O defensor público de Petrópolis, Marcílio Brito, em parceria com a estagiária Brenda de Sousa e com o residente jurídico Simão Bernardo, entrou com o pedido de indenização levando em consideração os 15 meses de prisão, devendo o Estado pagar um salário mínimo por mês; as dificuldades para a obtenção de novo emprego após sair da prisão, calculada em cima de 24 meses, onde o Estado também deve pagar remuneração mínima mensal; e os danos morais equivalentes a 300 salários mínimos, somados a 50% (150) pedidos em dano bifásico, baseado no racismo implícito e período de encarceramento, totalizando 489 salários mínimos.

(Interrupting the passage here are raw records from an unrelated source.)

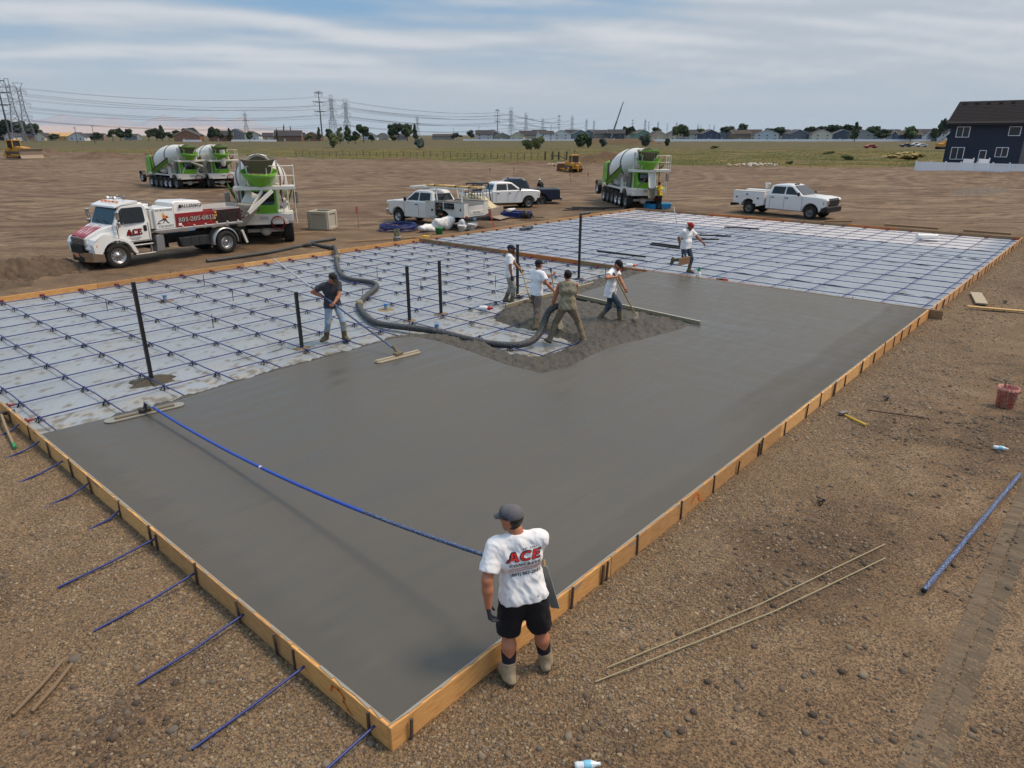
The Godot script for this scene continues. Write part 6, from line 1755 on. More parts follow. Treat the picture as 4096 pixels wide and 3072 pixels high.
func pickup(label: String, pos: Vector3, hd: Vector3, kind: int, paint: Material) -> Node3D:
	# kind 0 plain bed, 1 service body with rack and open lockers, 2 closed service body; pos under the front axle
	var M := vmats()
	var o := thing("pickup_truck", label, "pickup truck", pos, hd)
	var wb := 4.15 if kind == 2 else 3.75
	var hood := [0.92, 0.75, 0.98, 1.16, 0.90, 1.26, 0.35, 1.33, -0.62, 1.36]
	var lower := P3(hood + [-3.0, 1.34, -3.0, 0.42, -0.62, 0.40], 0.94)
	lower.append_array(arc_pts(0, 0.40, 0.52, 176, 4, 10, 0.94))
	lower.append(Vector3(0.62, 0.50, 0.94))
	part("body", paint, o, func(): hull(lower, 0.05))
	part("cab", paint, o, func():
		hull([Vector3(-0.50, 1.30, 0.91), Vector3(-1.30, 1.88, 0.74), Vector3(-1.6, 1.95, 0.72), Vector3(-2.45, 1.94, 0.72), Vector3(-2.72, 1.85, 0.74), Vector3(-2.98, 1.30, 0.91)], 0.05))
	part("windshield", M.g, o, func(): plate(P2([-0.80, 0.0, 0.80, 0.0, 0.64, 0.84, -0.64, 0.84]), Vector3(-0.60, 1.39, 0), Vector3(0, 0, -1), Vector3(-0.81, 0.587, 0), 0.016))
	part("rear_window", M.g, o, func(): plate(P2([-0.72, 0.05, 0.72, 0.05, 0.62, 0.46, -0.62, 0.46]), Vector3(-2.97, 1.35, 0), Vector3(0, 0, 1), Vector3(0.42, 0.9, 0).normalized(), 0.012))
	for sd in [1.0, -1.0]:
		var tl := 0.30
		sidep("front_window", M.g, o, P2([-0.84, 0.05, -1.70, 0.05, -1.70, 0.48, -1.40, 0.48]), 0.912, sd, tl, 0.012, 1.33)
		sidep("rear_side_window", M.g, o, P2([-1.80, 0.05, -2.66, 0.05, -2.58, 0.48, -1.80, 0.48]), 0.912, sd, tl, 0.012, 1.33)
		for x in [-0.58, -1.75, -2.72]: sidep("door_gap", M.k, o, rect(x, 0.50, x + 0.016, 1.26), 0.938, sd, 0.0, 0.006)
		for x in [-1.55, -2.5]: sidep("door_handle", M.k, o, rrect(x - 0.12, 1.13, x + 0.06, 1.18, 0.02), 0.94, sd, 0.0, 0.03)
		part("mirror", M.k, o, func(): box(Vector3(-0.78, 1.43, 1.05 * sd), Vector3(0.12, 0.22, 0.20), 0.04))
		wheel(o, Vector3(0, 0.40, 0.83 * sd), 0.40, 0.27, sd, M.al if kind == 1 else M.st, 8)
		wheel(o, Vector3(-wb, 0.40, 0.83 * sd), 0.40, 0.27, sd, M.al if kind == 1 else M.st, 8)
		part("headlight", M.ch, o, func(): plate(P2([-0.10, -0.09, 0.16, -0.10, 0.14, 0.10, -0.12, 0.10]), Vector3(0.91, 1.02, 0.80 * sd), Vector3(-0.5, 0, 0.86 * sd) * (1.0 if sd < 0 else -1.0), Vector3.UP, 0.07))
		part("indicator", M.am, o, func(): plate(rect(-0.03, -0.09, 0.02, 0.09), Vector3(0.80, 0.98, 0.935 * sd), Vector3(1, 0, 0) * sd, Vector3.UP, 0.012 ))
		for x in [0.0, -wb]: part("wheel_well", M.ck, o, func(): box(Vector3(x, 0.6, 0.49 * sd), Vector3(0.9, 0.64, 0.5)))
	part("grille", M.k, o, func(): hull(P3([0.90, 0.80, 1.0, 0.82, 1.02, 1.14, 0.94, 1.25, 0.85, 1.24], 0.62), 0.03))
	part("bumper", M.k if kind != 1 else M.ch, o, func(): hull(P3([0.62, 0.42, 1.06, 0.45, 1.08, 0.74, 0.95, 0.80, 0.62, 0.76], 0.94), 0.05))
	part("chassis", M.ck, o, func(): box(Vector3(-2.0, 0.46, 0), Vector3(5.2, 0.22, 1.0)); box(Vector3(-wb, 0.4, 0), Vector3(0.2, 0.2, 1.5)))
	part("roof_lamp", M.k, o, func(): box(Vector3(-1.5, 1.96, 0.0), Vector3(0.10, 0.05, 0.5), 0.01))
	if kind == 0:
		var bed := P3([-3.05, 0.48, -3.05, 1.24, -5.1, 1.22, -5.14, 0.52, -4.4, 0.50], 0.93)
		bed.append_array(arc_pts(-wb, 0.40, 0.52, 176, 4, 10, 0.93))
		part("bed", paint, o, func(): hull(bed, 0.04))
		part("bed_liner", M.k, o, func(): box(Vector3(-4.08, 1.225, 0), Vector3(1.9, 0.03, 1.5)))
		part("rear_bumper", M.ch, o, func(): box(Vector3(-5.2, 0.58, 0), Vector3(0.14, 0.2, 1.8), 0.03))
		return o
	# service body
	var sb: Material = M.dw if kind == 1 else M.w
	var x0 := -3.10
	var x1 := -5.35 if kind == 1 else -5.3
	part("service_body", sb, o, func():
		for sd in [1.0, -1.0]:
			var sp := P3([x0, 0.62, x0, 1.42, x1, 1.42, x1, 0.66, -wb - 0.7, 0.64], 0.19)
			sp.append_array(arc_pts(-wb, 0.42, 0.55, 172, 8, 10, 0.19))
			hull(sp, 0.015, 0.83 * sd)
		box(Vector3((x0 + x1) / 2, 0.72, 0), Vector3(x0 - x1, 0.08, 1.3)); box(Vector3(x0 + 0.02, 1.05, 0), Vector3(0.05, 0.7, 1.3)))
	part("body_top", M.st if kind == 1 else M.dw, o, func():
		for sd in [1.0, -1.0]: box(Vector3((x0 + x1) / 2, 1.44, 0.83 * sd), Vector3(x0 - x1 + 0.02, 0.035, 0.40), 0.01))
	part("tailgate", sb, o, func(): box(Vector3(x1 + 0.03, 0.98, 0), Vector3(0.06, 0.50, 1.26), 0.012); box(Vector3(x1 - 0.005, 0.88, 0), Vector3(0.03, 0.2, 1.1), 0.01))
	part("rear_bumper", M.k, o, func(): box(Vector3(x1 - 0.10, 0.56, 0), Vector3(0.24, 0.18, 1.9), 0.02))
	for sd in [1.0, -1.0]:
		part("tail_lamp", M.rd, o, func(): box(Vector3(x1 - 0.02, 0.68, 0.88 * sd), Vector3(0.05, 0.12, 0.14), 0.01))
		part("reversing_lamp", M.ch, o, func(): box(Vector3(x1 - 0.02, 0.68, 0.73 * sd), Vector3(0.05, 0.10, 0.10), 0.01))
		var z := 1.022
		if kind == 2 or sd > 0:
			for q in [[x0 - 0.06, 0.68, x0 - 0.72, 1.36], [x0 - 0.76, 1.12, x0 - 1.60, 1.36], [x0 - 1.66, 0.72, x1 + 0.04, 1.36]]:
				sidep("locker_door", sb, o, rrect(q[2], q[1], q[0], q[3], 0.02, 1), z, sd, 0.0, 0.014)
				sidep("locker_latch", M.k, o, rrect((q[0] + q[2]) / 2 - 0.06, (q[1] + q[3]) / 2 - 0.04, (q[0] + q[2]) / 2 + 0.06, (q[1] + q[3]) / 2 + 0.05, 0.02, 1), z + 0.014, sd, 0.0, 0.02)
		else:
			# lockers standing open: dark recesses with shelves and tools, one door swung out
			sidep("locker_recess", M.ck, o, rect(x0 - 0.66, 0.66, x0 - 0.08, 1.38), z, sd, 0.0, 0.006)
			sidep("locker_recess", M.ck, o, rect(x0 - 1.52, 1.06, x0 - 0.76, 1.38), z, sd, 0.0, 0.006)
			part("shelf", M.st, o, func():
				for q in [[0.37, 1.20, 0.58], [0.37, 1.02, 0.58], [1.14, 1.22, 0.74], [1.14, 1.07, 0.74]]: box(Vector3(x0 - q[0], q[1], 1.06 * sd), Vector3(q[2], 0.02, 0.09)))
			var r := RandomNumberGenerator.new(); r.seed = 4
			for i in 12:
				var xx: float = [x0 - 0.37, x0 - 1.14][i % 2] + r.randf_range(-0.25, 0.25)
				part("stored_tool", [mat("tool_orange", s(150, 84, 36), 0.6), M.k, M.st, mat("tool_blue", s(60, 76, 96), 0.6)][i % 4], o, func(): box(Vector3(xx, [1.08, 1.26, 1.27, 1.12, 0.75, 1.13][i % 6], 1.05 * sd), Vector3(r.randf_range(0.07, 0.2), r.randf_range(0.06, 0.11), 0.05), 0.01))
			part("open_door", sb, o, func(): plate(rect(0, 0, 0.62, 0.84), Vector3(x0 - 0.04, 0.60, 1.03 * sd), Vector3(0.97, 0, 0.22 * sd), Vector3.UP, -0.03 * sd))
			part("locker_latch", M.k, o, func(): box(Vector3(x0 + 0.10, 0.96, 1.10 * sd), Vector3(0.10, 0.10, 0.05), 0.01))
			sidep("locker_door", sb, o, rrect(x1 + 0.04, 0.72, x0 - 1.60, 1.38, 0.02, 1), z, sd, 0.0, 0.014)
			sidep("locker_latch", M.k, o, rrect(x0 - 2.05, 1.0, x0 - 1.96, 1.12, 0.03), z + 0.014, sd, 0.0, 0.02)
			part("warning_label", mat("label_yellow", s(214, 176, 50), 0.6), o, func(): plate(rect(0.38, 0.72, 0.50, 0.80), Vector3(x0 - 0.04, 0.60, 1.065 * sd), Vector3(0.97, 0, 0.22 * sd), Vector3.UP, -0.004 * sd))
	if kind == 1:
		B(); letters("ROYAL", 0.085, flatwrap(Vector3(x1 - 0.023, 0.885, 0.0), Vector3(0, 0, 1), Vector3.UP), "Droid Sans", 700, 1.6); done("tailgate_lettering", M.k, o)
		part("number_plate", mat("plate_blue", s(86, 128, 176), 0.5), o, func(): box(Vector3(x1 - 0.225, 0.57, -0.42), Vector3(0.01, 0.12, 0.26)))
		part("ladder_rack", M.w, o, func():
			for sd in [1.0, -1.0]:
				tube([Vector3(x0 - 0.1, 1.44, 0.86 * sd), Vector3(x0 - 0.05, 1.75, 0.86 * sd), Vector3(x0 + 0.02, 2.16, 0.80 * sd)], 0.04, 6); tube([Vector3(x1 + 0.25, 1.44, 0.90 * sd), Vector3(x1 + 0.30, 1.75, 0.88 * sd), Vector3(x1 + 0.2, 2.22, 0.80 * sd)], 0.045, 6)
				bar(Vector3(-1.0, 2.10, 0.80 * sd), Vector3(x1 + 0.1, 2.16, 0.80 * sd), 0.06, 0.07); bar(Vector3(-1.0, 2.10, 0.80 * sd), Vector3(-1.35, 2.02, 0.80 * sd), 0.05, 0.05)
			for x in [-1.0, -2.0, x0 - 0.4, -4.3, x1 + 0.2]: bar(Vector3(x, 2.13, -0.8), Vector3(x, 2.13, 0.8), 0.05, 0.05))
	else:
		part("lid", M.w, o, func(): box(Vector3((x0 + x1) / 2 + 0.3, 1.49, 0.2), Vector3(1.6, 0.07, 0.7), 0.02))
	return o

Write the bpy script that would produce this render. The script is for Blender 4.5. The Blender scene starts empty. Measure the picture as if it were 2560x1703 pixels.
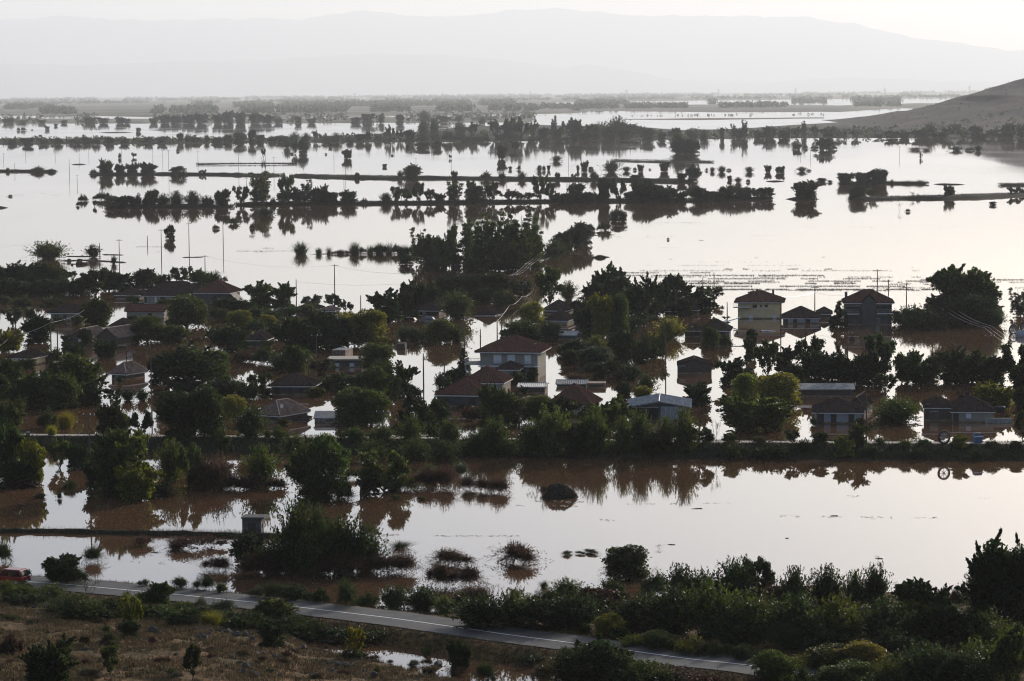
import bpy, math, random
import numpy as np
from mathutils import Matrix, Vector

# ------------------------------------------------------------------ camera
scene = bpy.context.scene
col = scene.collection
PW, PH = 2560.0, 1703.0
LENS = 100.0
F = LENS / 36.0 * PW
CAM_H = 55.0
PITCH = math.atan((851.5 - 228.0) / F)
ROLL = math.radians(0.42)
cam_data = bpy.data.cameras.new("camera")
cam_data.lens = LENS
cam_data.sensor_width = 36.0
cam_data.clip_start = 1.0
cam_data.clip_end = 150000.0
cam = bpy.data.objects.new("camera", cam_data)
col.objects.link(cam)
RM = Matrix.Rotation(math.pi / 2 - PITCH, 3, 'X') @ Matrix.Rotation(-ROLL, 3, 'Z')
cam.matrix_world = Matrix.Translation((0, 0, CAM_H)) @ RM.to_4x4()
scene.camera = cam

# ------------------------------------------------------------------ sky, sun, exposure
SUN_AZ = math.radians(33.0)      # to the right of the view direction
SUN_EL = math.radians(18.0)
world = bpy.data.worlds.new("World")
scene.world = world
world.use_nodes = True
wn = world.node_tree
wn.nodes.clear()
w_out = wn.nodes.new('ShaderNodeOutputWorld')
w_bg = wn.nodes.new('ShaderNodeBackground')
w_sky = wn.nodes.new('ShaderNodeTexSky')
w_sky.sky_type = 'NISHITA'
w_sky.sun_disc = False
w_sky.sun_elevation = SUN_EL
w_sky.sun_rotation = SUN_AZ
w_sky.altitude = 100.0
w_sky.air_density = 0.7
w_sky.dust_density = 2.0
w_sky.ozone_density = 1.0
w_bg.inputs['Strength'].default_value = 0.15
wn.links.new(w_sky.outputs['Color'], w_bg.inputs['Color'])
wn.links.new(w_bg.outputs['Background'], w_out.inputs['Surface'])

sun_data = bpy.data.lights.new("sun", 'SUN')
sun_data.energy = 3.6
sun_data.angle = math.radians(0.5)
sun_data.color = (1.0, 0.95, 0.89)
sun = bpy.data.objects.new("sun", sun_data)
col.objects.link(sun)
sdir = Vector((math.sin(SUN_AZ) * math.cos(SUN_EL), math.cos(SUN_AZ) * math.cos(SUN_EL), math.sin(SUN_EL)))
sun.rotation_euler = sdir.to_track_quat('Z', 'Y').to_euler()
sun.location = (200, 200, 300)

vs = scene.view_settings
vs.view_transform = 'Standard'
vs.look = 'None'
vs.exposure = 0.27
vs.gamma = 1.0
vs.use_curve_mapping = False
cy = scene.cycles
cy.max_bounces = 4
cy.diffuse_bounces = 1
cy.glossy_bounces = 2
cy.transmission_bounces = 3
cy.transparent_max_bounces = 4
cy.volume_bounces = 2
cy.use_denoising = True
cy.filter_width = 1.1
cy.sample_clamp_indirect = 4.0
cy.caustics_reflective = False
cy.caustics_refractive = False

# ------------------------------------------------------------------ helpers
def at(px, py, z=0.0):
    """the point at height z that shows at pixel (px, py) of the 2560 x 1703 photograph"""
    d = RM @ Vector(((px - PW / 2) / F, -(py - PH / 2) / F, -1.0))
    t = (z - CAM_H) / d.z
    return Vector((d.x * t, d.y * t, z))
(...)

Questionando a atuação racista que culminou na prisão de Bruno, o defensor Marcílio Brito ressalta no pedido de danos morais que “o prejuízo suportado pelo autor é irreparável. A razão de cada dia de sofrimento, este imposto pelo Estado, que somados se aproximam de 450 dias , deve ser exposta: RACISMO IMPLÍCITO. Por que colocar o autor deste feito, homem negro, junto com dois homens brancos, quando sabidamente o autor do delito era também negro?" pontuou o defensor Marcílio Brito, em atuação em Petrópolis, no pedido de danos morais.
O defensor afirma ainda que houve erro triplo gravíssimo do Estado como julgador, acusador e investigador, o que ocasionou a prisão injusta durante longo período. Isso representa danos irreparáveis, como a perda da banca de legumes em que Bruno trabalhava e impossibilidade de regressão ao mercado de trabalho. Outro ponto destacado pelo defensor foi a absolvição por insuficiência de provas, considerada errada, visto que o correto seria absolvê-lo pela não autoria do crime.